The Techcrunch report underscores how differently Facebook treats the security of its bosses versus its users. Zuckerberg, whose Twitter and LinkedIn accounts were briefly hacked in 2016, can seem paranoid about his own privacy: for example, he tapes over his laptop camera and microphone jack. But he also urges Facebook users to “follow best practices” when it comes to being safe online.

In a conference call with reporters on Wednesday, Zuckerberg commented on how he secures his personal information, and how others should, too:

Turn on two-factor authentication, change passwords regularly, don’t have your password-recovery responses be information that you made publicly available somewhere. All the basic practices, and then just look out and understand that most attacks are going to be social engineering, and not necessarily people trying to break into security systems.

It’s obnoxious, then, that while Zuckerberg preaches the merits of best practices, he also benefits from superior privacy tools made available to only him and a select few others. “Facebook knows so much about you,” he said Wednesday, “because you chose to share it with your friends and put it on your profile.” If you exercise due diligence then you’ll be fine, he seems to say. Meanwhile, the company revealed this week that 87 million people, not 50 million, likely had their data harvested by Cambridge Analytica.
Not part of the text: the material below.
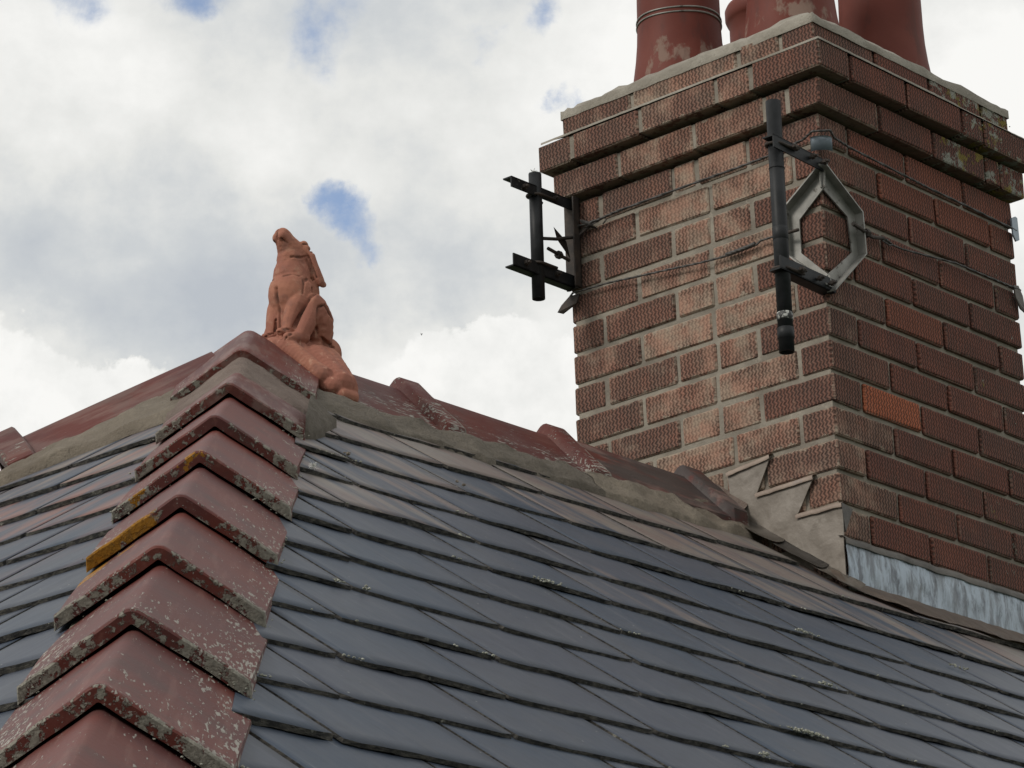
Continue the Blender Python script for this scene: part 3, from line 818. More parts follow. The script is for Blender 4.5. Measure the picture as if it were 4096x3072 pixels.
# pale cement on top of the projecting course, and the flaunching round the pots
def ledge():
    bm = bmesh.new(); o1 = OFF[14]-.001; o0 = OFF[15]-.004; n = 60
    def pt(t, o, z):
        # perimeter parameter: left-back corner -> near corner -> right end
        if t < 0: return Vector((-o, -t*(UL+o)-o*(1+t), z-.0165*(-t)*UL))
        return Vector((t*(VR+o)-o*(1-t), -o, z))
    rows = []
    for k in range(-n+1, n+1):
        t_ = k/n; w = .0012*nz((t_*40, 0, 1)); hh = 1.123 if t_ < .62 else 1.120
        rows.append([bm.verts.new(p) for p in (pt(t_, o1+.0035, 1.1185+w*.5), pt(t_, o1+.003, hh+.001+w), pt(t_, o0, hh+.018+w), pt(t_, o0-.02, hh+.01))])
    for a, b in zip(rows[:-1], rows[1:]):
        for q in range(3): bm.faces.new((a[q], a[q+1], b[q+1], b[q]))
    cobj('cement_ledge', bm, FLAUNCH, smooth=True)
ledge()
def flaunching():
    bm = bmesh.new(); o = OFF[15]+.002; n = 26; V = {}
    def H(x, y):
        ex = min(x+o, VR+o-x); ey = min(y+o, UL+o-y)
        d = min(ex, ey)
        h = .020 + .007*nz((x*60, y*60, 2)) + .085*(1-math.exp(-d/.10)) + .006*nz((x*11, y*11, 4)) + .004*nz((x*31, y*31, 8))
        return 1.186 + h - .0165*y
    def warp_(t, lo, hi): s = t*t*(3-2*t); return lo+(hi-lo)*(.35*t+.65*s)
    for i in range(n+1):
        for j in range(n+1):
            x = warp_(i/n, -o, VR+o); y = warp_(j/n, -o, UL+o)
            V[i, j] = bm.verts.new((x+.0015*nz((y*30, 0, 1)), y+.0015*nz((x*30, 0, 1)), H(x, y)))
    for i in range(n):
        for j in range(n): bm.faces.new((V[i, j], V[i+1, j], V[i+1, j+1], V[i, j+1]))
    rim = [V[i, 0] for i in range(n+1)] + [V[n, j] for j in range(1, n+1)] + [V[i, n] for i in range(n-1, -1, -1)] + [V[0, j] for j in range(n-1, 0, -1)]
    low = [bm.verts.new((v.co.x, v.co.y, 1.1865 - .0165*v.co.y - .004*abs(nz(v.co*22)))) for v in rim]
    for k in range(len(rim)): bm.faces.new((rim[k], low[k], low[(k+1) % len(rim)], rim[(k+1) % len(rim)]))
    cobj('flaunching', bm, FLAUNCH, smooth=True)
flaunching()
def crumbs(name, pts, mat, parent, r0=.003, r1=.007):
    bm = bmesh.new()
    for p in pts:
        r = random.uniform(r0, r1); g = bmesh.ops.create_icosphere(bm, subdivisions=1, radius=r)
        for v in g['verts']: v.co = Vector(p) + Vector((v.co.x*random.uniform(.7, 1.4), v.co.y*random.uniform(.7, 1.4), v.co.z*random.uniform(.5, 1.0)))
    o = link(name, bm_mesh(name, bm, mat, False))
    if parent is stack: o.parent = stack
    else:
        o.parent = parent; o.matrix_parent_inverse = parent_world(parent).inverted()
    tag(o, kind='stuff'); return o
crumbs('lichen_crust', [(VR+OFF[14]-random.uniform(0, .30)**1.0, -OFF[14]-.001, 1.06+random.random()*.06) for _ in range(40)] +
       [(VR-random.uniform(-.02, .20), -OFF[15]-.002, 1.13+random.random()*.055) for _ in range(30)] +
       [(VR-random.uniform(0, .12), -.001, random.uniform(.2, .9)) for _ in range(20)], LICH, stack, .0010, .0024)

# lead
def poly_sheet(name, pts, to3, th, mat, parent, wob=.0025, sub=3):
    bm = bmesh.new(); vs = [bm.verts.new((p[0], p[1], 0)) for p in pts]; f = bm.faces.new(vs)
    bmesh.ops.triangulate(bm, faces=[f]); 
    for _ in range(sub): bmesh.ops.subdivide_edges(bm, edges=[e for e in bm.edges if e.calc_length() > .02], cuts=1)
    bmesh.ops.triangulate(bm, faces=bm.faces[:])
    r = bmesh.ops.solidify(bm, geom=bm.faces[:], thickness=th)
    for v in bm.verts:
        a, b_, c_ = v.co; w = wob*nz((a*16, b_*16, 2)) + wob*.5*nz((a*45, b_*45, 6))
        v.co = to3(a, b_, c_+w)
    return cobj(name, bm, mat, parent, False) if parent is stack else link(name, bm_mesh(name, bm, mat), parent)
fl = poly_sheet('step_flashing', [(.292, .204), (.173, .218), (.216, .139), (.061, .146), (.111, .069), (-.008, .070), (-.008, -.092), (.033, -.058), (.149, .025), (.247, .092), (.285, .13)],
                lambda u, z, o: Vector((-.0075-o, u, z)), .0025, LEAD, stack, .0016)
# turned-in edges of the steps
def fold(pts, mat=LEAD_P):
    bm = bmesh.new(); rows = []
    for i in range(len(pts)-1):
        (u0, z0), (u1, z1) = pts[i], pts[i+1]
        for k in range(13 if i == len(pts)-2 else 12):
            t_ = k/12; u = u0+(u1-u0)*t_; z = z0+(z1-z0)*t_ + .0015*nz((u*60, 1, z0*50))
            rows.append([bm.verts.new(p) for p in ((-.012, u, z-.007), (-.0135, u, z+.001), (-.006, u, z+.0055), (.004, u, z+.006))])
    for a, b in zip(rows[:-1], rows[1:]):
        for q in range(3): bm.faces.new((a[q], a[q+1], b[q+1], b[q]))
    cobj('flashing_fold', bm, mat, smooth=True)
fold([(.292, .204), (.173, .218)]); fold([(.216, .139), (.061, .146)]); fold([(.111, .069), (-.010, .070)])
bm = bmesh.new()
tri = [(-.010, .074), (.031, .066), (.001, .010)]
a_ = [bm.verts.new((x, -.0085, z)) for x, z in tri]; b_ = [bm.verts.new((x, -.0035, z)) for x, z in tri]
bm.faces.new(a_); bm.faces.new(b_[::-1])
for i in range(3): bm.faces.new((a_[i], b_[i], b_[(i+1) % 3], a_[(i+1) % 3]))
cobj('corner_lap', bm, LEAD_D)
def apron():
    # upstand
    bm = bmesh.new(); n = 90; m = 9; rows = []
    for i in range(n+1):
        v = -.010 + .95*i/n; row = []
        topz = -.012 + .0045*nz((v*14, 3, 1)) + (.0055*abs(nz((v*50, 2, 2))) if v > .4 else 0)
        for j in range(m+1):
            u = j/m; z = topz + (-.118-topz)*u
            row.append(bm.verts.new((v, -.013 - .004*math.sin(u*3) - .0035*nz((v*26, u*4, 5)) - .0018*nz((v*75, u*7, 1)), z)))
        rows.append(row)
    for a, b in zip(rows[:-1], rows[1:]):
        for q in range(m): bm.faces.new((a[q], a[q+1], b[q+1], b[q]))
    cobj('apron_flashing', bm, LEAD_B, smooth=True)
    bm = bmesh.new(); rows = []
    for i in range(n+1):
        v = -.014 + .95*i/n; w = .003*nz((v*22, 7, 1)); z = -.009 + .0045*nz((v*14, 3, 1))
        rows.append([bm.verts.new(p) for p in ((v, -.0175+w*.3, z-.010), (v, -.019+w, z-.001), (v, -.010+w, z+.008), (v, .004, z+.011))])
    for a, b in zip(rows[:-1], rows[1:]):
        for q in range(3): bm.faces.new((a[q], a[q+1], b[q+1], b[q]))
    cobj('apron_top_fold', bm, LEAD_D, smooth=True)
    # flange that lies on the slates
    bm = bmesh.new(); rows = []
    for i in range(n+1):
        r = 1.335 + 1.02*i/n; row = []
        se = .535 + .022*nz((r*6, 2, 2)) + .008*nz((r*20, 2, 2)) - .06*max(0, (1.45-r)/.12)
        cur = .014*max(0, nz((r*9+1.3, 0, 4)))
        for j in range(6):
            u = j/5; s = .420 + (se-.420)*u
            row.append(bm.verts.new(front(r, s,   .016 + .014*(1-u)**2 + cur*.6*u*u + .002*nz((r*30, s*30, 0)))))
        rows.append(row)
    for a, b in zip(rows[:-1], rows[1:]):
        for q in range(5): bm.faces.new((a[q], a[q+1], b[q+1], b[q]))
    bmesh.ops.solidify(bm, geom=bm.faces[:], thickness=.002)
    me = bm_mesh('apron_flange', bm, LEAD_P, True)
    o = link('apron_flange', me); o.parent = stack; o.matrix_parent_inverse = CM.inverted()
apron()
def soakers():
    for (s0, s1, w, mat) in ((.09, .250, .062, LEAD), (.245, .385, .048, LEAD_D), (.370, .495, .048, LEAD)):
        bm = bmesh.new(); rows = []
        for i in range(13):
            s = s0 + (s1-s0)*i/12
            rows.append([bm.verts.new(front(chimR0 + a, s, o + .002*nz((s*30, a*30, 3)) + .004*(i/12))) for a, o in ((-.006, .030), (-.012, .022), (-w*.5, .017), (-w*(1-.12*(i == 12)), .016))])
        for a, b in zip(rows[:-1], rows[1:]):
            for q in range(3): bm.faces.new((a[q], a[q+1], b[q+1], b[q]))
        bmesh.ops.solidify(bm, geom=bm.faces[:], thickness=.002)
        o = link('soaker', bm_mesh('soaker', bm, mat, True)); o.parent = stack; o.matrix_parent_inverse = CM.inverted()
soakers()
def wall_fillet():   # mortar run down the wall beside the last ridge tile
    bm = bmesh.new(); rows = []
    for k in range(41):
        u = .40 - .16*k/40; zr = (u-(.368))*TP + .16 + .030
        row = []
        for q in range(6):
            v = q/5
            row.append(bm.verts.new((-.004 - .055*(1-v)**1.2 + .002*nz((u*50, v*5, 1)), u, zr - .020 + .050*v + .003*nz((u*40, v*6, 3)))))
        rows.append(row)
    for a, b in zip(rows[:-1], rows[1:]):
        for q in range(5): bm.faces.new((a[q], a[q+1], b[q+1], b[q]))
    cobj('wall_fillet', bm, MORT_H, smooth=True)
wall_fillet()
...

We don’t know what Facebook’s new messaging tool will look like. But the company’s spokesperson said, “People using our secret message feature in the encrypted version of Messenger have the ability to set a timer—and have their messages automatically deleted. We will now be making a broader delete message feature available,” so perhaps it will mimic this self-destruct feature. We don’t know if this is how Zuckerberg’s messages were removed.